Somit gerät der Arbeitgeber in Annahmeverzug und ist zur Lohnzahlung nach § 615 BGB verpflichtet, wenn er das Direktionsrecht nicht oder nicht rechtzeitig ausübt.

 

3. Grenzen des Beschäftigungsanspruchs

Allerdings kann der Beschäftigungsanspruch des Arbeitnehmers eingeschränkt werden, wenn ihm überwiegende schutzwerte Interessen des Arbeitgebers entgegenstehen, weil der allgemeine Beschäftigungsanspruch aus einer sich aus Treu und Glauben ergebenden Pflicht des Arbeitgebers herzuleiten ist. Der Arbeitgeber ist aber nach Treu und Glauben nicht verpflichtet, die Interessen des Arbeitnehmers ohne Rücksicht auf eigene überwiegende und schutzwerte Interessen zu fördern. Deshalb bedarf die Ablehnung des Arbeitgebers, den Arbeitnehmer zu beschäftigen, einer Abwägung der beiderseitigen Interessen. Ziel dieser Abwägung kann nur sein, festzustellen, ob das Interesse des Arbeitgebers an der Nichtbeschäftigung schutzwürdig ist und überwiegt.

 

 

a) überwiegende und schutzwerte Interessen des Arbeitgebers

Die Interessen des Arbeitgebers an der Nichtbeschäftigung können schutzwürdig sein und, die Interessen des Arbeitnehmer an der Beschäftigung, überwiegen, etwa in den Fällen

  beim Wegfall der Vertrauensgrundlage,

  bei Auftragsmangel oder

  bei einem demnächst zur Konkurrenz abwandernden Arbeitnehmer

  aus Gründen der Wahrung von Betriebsgeheimnissen.
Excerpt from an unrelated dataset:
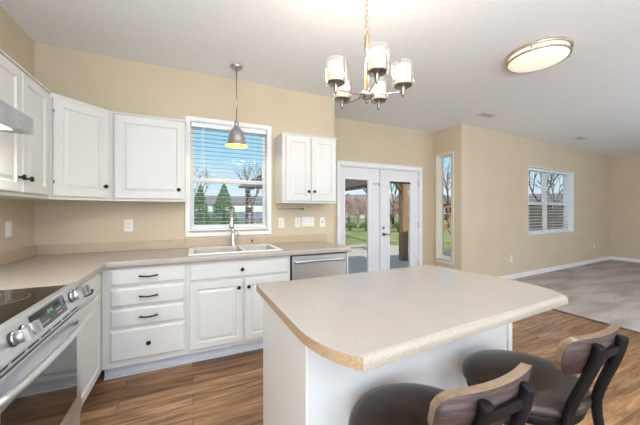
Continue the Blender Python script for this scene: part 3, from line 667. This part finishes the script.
# ------------------------------------------------------------------ bar stools
def make_stool(label, x, y, th):
    r = thing('bar_stool', label, 'bar stool', (x, y, 0), th, 'bar stools at the island')
    RX, RY = .222, .200
    bm = new(); lathe(bm, [(0, .668), (.06, .667), (.12, .664), (.17, .657), (.195, .647), (.203, .635), (.203, .624), (.196, .617), (0, .616)], (0, 0, 0), 40, sx=RX/.203, sy=RY/.203); obj('seat', bm, 'leather', r)
    bm = new(); lathe(bm, [(0, .6155), (.19, .6155), (.192, .60), (.186, .578), (.16, .575), (.155, .59), (0, .59)], (0, 0, 0), 40, sx=RX/.203, sy=RY/.203); obj('seat_frame', bm, 'stool_black', r)
    # curved back
    hw, h, zc, rc, sag, yb, tk = .166, .115, .845, .045, .032, .234, .023
    bm = new(); K = 36; cols = []
    for i in range(K+1):
        s = -hw+2*hw*i/K; e_ = max(0, abs(s)-(hw-rc)); dz = rc-math.sqrt(max(rc*rc-e_*e_, 0)); top = zc+h/2-dz*.6+.003*(1-(s/hw)**2); bot = zc-h/2+dz*1.0
        yy = -yb+sag*(s/hw)**2; slope = -2*sag*s/hw/hw
        nrm_ = Vector((slope, 1, 0)).normalized(); c_ = []
        for z in (top, bot):
            lean = -(z-zc)*.22
            for o in (-tk/2, tk/2): c_.append(bm.verts.new((s+nrm_.x*o, yy+lean+nrm_.y*o, z)))
        cols.append(c_)     # tb(-), tf(+), bb, bf
    for a, b_ in zip(cols, cols[1:]):
        for (p, q, mi) in ((0, 1, 1), (1, 3, 0), (3, 2, 1), (2, 0, 0)):
            f = bm.faces.new((a[p], b_[p], b_[q], a[q])); f.material_index = mi; f.smooth = mi == 0
    for c_ in (cols[0], cols[-1]): bm.faces.new((c_[0], c_[1], c_[3], c_[2])).material_index = 1
    obj('backrest', bm, ['walnut', 'walnut_edge'], r)
    ps = .074
    for s in (-1, 1):
        bm = new(); tube(bm, smoothpath([(s*.17, -.245, .001), (s*.115, -.205, .45), (s*.095, -.192, .60), (s*.085, -.203, .68), (s*ps, -.250, .82), (s*ps, -.264, .886)], 5), .0148, 12); obj('rear_leg', bm, 'stool_black', r)
        bm = new(); tube(bm, [(s*.185, .175, .001), (s*.12, .115, .585)], [.015, .018], 12); obj('front_leg', bm, 'stool_black', r)
    bm = new(); box(bm, -ps, ps, -.262, -.251, .835, .858, .002); obj('back_bar', bm, 'stool_black', r)
    z = .24; k = lambda a, b, t: a+(b-a)*t
    fr_ = [(-.158, .150), (.158, .150), (.142, -.224), (-.142, -.224)]
    bm = new()
    for i in range(4): a, b_ = fr_[i], fr_[(i+1) % 4]; tube(bm, [(*a, z), (*b_, z)], .010, 8)
    obj('footrest', bm, 'stool_black', r)
    return r
make_stool('dark leather bar stool with curved wooden back, nearest the camera', 1.84, -2.528, .008)
make_stool('dark leather bar stool with curved wooden back, the farther one at the island corner', 2.392, -2.500, .0)

# ------------------------------------------------------------------ chandelier
CX, CY = 2.084, -1.882
rt = Vector((math.cos(math.radians(24.536)), -math.sin(math.radians(24.536)), 0)); fw = Vector((-rt.y, rt.x, 0))
r = thing('chandelier', 'five-light metal chandelier with glass cylinder shades above the island', 'chandelier', (CX, CY, C))
bm = new(); lathe(bm, [(0, -.001), (.06, -.001), (.06, -.012), (.035, -.03), (.008, -.035), (0, -.035)], (0, 0, 0), 24); obj('canopy', bm, 'brass', r)
bm = new(); z = -.035; k = 0
while z > 2.275-C:
    pts = [Vector((math.cos(a)*.0085, 0, math.sin(a)*.017)) for a in [2*PI*j/12 for j in range(13)]]
    pts = [Vector((p.x if k % 2 else 0, 0 if k % 2 else p.x, p.z+z-.017)) for p in pts]
    tube(bm, pts, .0022, 6, caps=False); z -= .029; k += 1
obj('chain', bm, 'brass', r)
bm = new(); lathe(bm, [(0, 2.262-C), (.008, 2.262-C), (.015, 2.245-C), (.0135, 2.235-C), (.0135, 2.16-C), (.010, 2.15-C), (.010, 1.955-C), (.02, 1.95-C), (0, 1.949-C)], (0, 0, 0), 16); obj('stem', bm, 'brass', r)
bm = new(); lathe(bm, [(0, 1.952-C), (.018, 1.952-C), (.026, 1.94-C), (.041, 1.925-C), (.041, 1.915-C), (.028, 1.905-C), (.012, 1.898-C), (.010, 1.885-C), (.006, 1.878-C), (0, 1.876-C)], (0, 0, 0), 20); obj('hub', bm, 'nickel', r)
for i in range(5):
    a = math.radians(-85+72*i); d = rt*math.cos(a)+fw*math.sin(a); R = .190; zp = 1.958-C
    bm = new(); tube(bm, smoothpath([d*.03+Vector((0, 0, 1.925-C)), d*.10+Vector((0, 0, 1.922-C)), d*(R-.01)+Vector((0, 0, 1.925-C))], 5), .0045, 8)
    am = obj('arm', bm, 'nickel', r)
    bm = new(); lathe(bm, [(0, 1.896-C), (.004, 1.898-C), (.006, 1.908-C), (.010, 1.915-C), (.012, 1.945-C), (.020, 1.955-C), (.046, zp-.004), (.047, zp), (0, zp)], d*R, 20); obj('lamp_holder', bm, 'aged_nickel', am)
    bm = new(); lathe(bm, [(.0, zp+.001), (.054, zp+.001), (.056, zp+.008), (.056, zp+.114), (.0545, zp+.114), (.0545, zp+.008), (.0, zp+.003)], d*R, 28); obj('glass_cylinder', bm, 'shade_glass', am)
    bm = new(); lathe(bm, [(.0, zp+.004), (.040, zp+.004), (.039, zp+.008), (.039, zp+.100), (.037, zp+.100), (.037, zp+.008), (0, zp+.006)], d*R, 28); obj('frosted_shade', bm, 'lit_frosted_glass', am)
    lamp('chandelier_bulb', 'POINT', (CX+d.x*R, CY+d.y*R, zp+C+.20), 3.5, (1, .86, .66), shadow_soft_size=.03)

# flush ceiling light
LX, LY, LR = 4.055, -1.675, .242
r = thing('ceiling_light', 'round flush ceiling light with brushed rings, right of the chandelier', 'ceiling light', (LX, LY, C))
bm = new(); lathe(bm, [(0, -.001), (LR, -.001), (LR+.004, -.006), (LR+.004, -.022), (LR-.008, -.024), (0, -.024)], (0, 0, 0), 48); obj('mounting_ring', bm, 'pale_brass', r)
bm = new(); lathe(bm, [(LR-.018, -.024), (LR-.018, -.062), (LR-.03, -.075), (LR*.6, -.093), (LR*.25, -.100), (0, -.101)], (0, 0, 0), 48); obj('diffuser', bm, 'lit_diffuser', r)
bm = new(); lathe(bm, [(LR-.017, -.055), (LR-.004, -.055), (LR-.002, -.061), (LR-.004, -.068), (LR-.020, -.068), (LR-.017, -.055)], (0, 0, 0), 48); obj('lower_ring', bm, 'pale_brass', r)
for i in range(3):
    a = math.radians(-161+120*i); bm = new(); dx, dy = math.cos(a), math.sin(a); q = LR-.001
    tube(bm, [(dx*q, dy*q, -.020), (dx*q, dy*q, -.075)], .006, 8); obj('clip', bm, 'pale_brass', r)
lamp('ceiling_light_glow', 'AREA', (LX, LY, C-.11), 14, (1, .93, .82), (0, 0, 0), shape='DISK', size=.44)

# pendant over the sink
PX, PY = 1.617, -.300
r = thing('pendant_light', 'brushed metal dome pendant hanging in front of the sink window', 'pendant light', (PX, PY, 0))
bm = new(); lathe(bm, [(0, C-.001), (.058, C-.001), (.060, C-.008), (.045, C-.028), (.012, C-.034), (0, C-.034)], (0, 0, 0), 24); obj('canopy', bm, 'brushed_nickel', r)
bm = new(); tube(bm, [(0, 0, C-.03), (0, 0, 2.17)], .0055, 8); obj('rod', bm, 'nickel', r)
bm = new(); lathe(bm, [(0, 2.195), (.012, 2.195), (.016, 2.18), (.016, 2.165), (.022, 2.16), (.022, 2.115), (0, 2.115)], (0, 0, 0), 20); obj('socket_cap', bm, 'brushed_nickel', r)
bm = new(); lathe(bm, [(.022, 2.118), (.030, 2.112), (.055, 2.085), (.074, 2.045), (.084, 1.99), (.086, 1.955), (.104, 1.936), (.106, 1.930)], (0, 0, 0), 32)
sh = obj('shade', bm, 'brushed_nickel', r)
bm = new(); lathe(bm, [(.020, 2.114), (.028, 2.109), (.053, 2.082), (.072, 2.043), (.082, 1.989), (.084, 1.953), (.102, 1.934), (.104, 1.930)], (0, 0, 0), 32); obj('shade_lining', bm, 'pendant_inside', sh)
bm = new(); lathe(bm, [(0, 2.11), (.012, 2.11), (.014, 2.06), (.028, 2.02), (.028, 1.995), (.018, 1.972), (0, 1.966)], (0, 0, 0), 16); obj('bulb', bm, 'lit_bulb', r)
lamp('pendant_bulb', 'POINT', (PX, PY, 1.95), 4, (1, .86, .5), shadow_soft_size=.025)

# ceiling vents
for (x, y, lab) in ((5.22, -.385, 'small white ceiling vent near the outer corner of the nook wall'), (8.15, -.26, 'small white ceiling vent above the living room window')):
    r = thing('ceiling_vent', lab, 'vent', (x, y, C-.001), .0, 'ceiling vents')
    bm = new(); a, b_ = .155, .07
    box(bm, -a, a, -b_, -b_+.018, -.006, 0, .001); box(bm, -a, a, b_-.018, b_, -.006, 0, .001); box(bm, -a, -a+.02, -b_+.018, b_-.018, -.006, 0, .001); box(bm, a-.02, a, -b_+.018, b_-.018, -.006, 0, .001); obj('vent_frame', bm, 'vent_white', r)
    bm = new(); box(bm, -a+.02, a-.02, -b_+.018, b_-.018, -.0015, -.0005); obj('duct', bm, 'dark_slot', r)
    bm = new()
    for i in range(6): yy = -b_+.026+i*.0175; box(bm, -a+.02, a-.02, yy, yy+.0035, -.006, -.002)
    obj('louvres', bm, 'vent_white', r)

# ------------------------------------------------------------------ garden
GZ = -.15
def at(px, d):   # ground point seen in pixel column px at depth d along the view axis
    v = fw*d+rt*((px-320)/282.93*d); return (1.2066+v.x, -3.1859+v.y)
bm = new(); box(bm, -60, 90, 1.2, 110, GZ-.3, GZ-.03); box(bm, -60, -.6, -20, 1.2, GZ-.3, GZ-.03); box(bm, X2+.6, 90, -20, 1.2, GZ-.3, GZ-.03); struct('lawn', bm, 'lawn')
bm = new(); prism(bm, [(1.5, D1+.35), (X1+.5, D1+.35), (9.5, D1+.35), (9.8, 5.6), (8.2, 6.9), (4.0, 7.4), (1.5, 7.2)], GZ-.03, GZ); struct('patio_slab', bm, 'concrete')
# pergola
r = thing('pergola', 'brown wooden pergola at the far side of the patio', 'pergola', (0, 0, 0))
px0, px1, py0, py1, pz = 4.0, 8.75, 7.4, 12.6, 2.35
for (x, y) in ((px0, py0), (px1, py0), (px0, py1), (px1, py1)):
    bm = new(); box(bm, x-.07, x+.07, y-.07, y+.07, GZ-.029, pz, .004)
    po = obj('post', bm, 'bark', r)
    bm = new(); sx_ = 1 if x == px0 else -1; sy_ = 1 if y == py0 else -1
    tube(bm, [(x+sx_*.05, y, pz-.65), (x+sx_*.65, y, pz-.02)], .045, 4); tube(bm, [(x, y+sy_*.05, pz-.65), (x, y+sy_*.65, pz-.02)], .045, 4); obj('brace', bm, 'bark', po)
for x in (px0, px1):
    bm = new(); box(bm, x-.03, x+.03, py0-.35, py1+.35, pz, pz+.18, .003); obj('beam', bm, 'wood_dark', r)
for i in range(14):
    y = py0-.2+i*(py1-py0+.4)/13; bm = new(); box(bm, px0-.4, px1+.4, y-.02, y+.02, pz+.181, pz+.32, .002); obj('rafter', bm, 'wood_dark', r)
# porch post close to the door
r = thing('porch_post', 'wooden porch post with angled braces just outside the right door glass', 'post', (*at(403.5, 8.2), GZ))
bm = new(); box(bm, -.095, .095, -.095, .095, .001, 2.55, .005); obj('post', bm, 'wood_exterior', r)
for s in (-1, 1):
    bm = new(); tube(bm, [(s*.04, 0, 1.95), (s*.55, 0, 2.52)], .05, 4); obj('brace', bm, 'wood_exterior', r)
bm = new(); box(bm, -2.4, 1.2, -.05, .05, 2.551, 2.72, .004); obj('beam', bm, 'wood_exterior', r)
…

b) überwiegende und schutzwerte Interessen des Arbeitnehmers

Andererseits kann das Interesse auf Seiten des Arbeitnehmers aus folgenden Gründen überwiegen:

  das allgemeine ideelle Beschäftigungsinteresse,

  das allgemeine materielle Beschäftigungsinteresse,

  die Geltung in der Berufswelt,

  die betriebsspezifische Ausbildung und Fortbildung,

  die Erhaltung von vorhandenen Fachkenntnissen etc.

(BAG, Beschluss vom 27. 02. 1985 - GS 1 /84).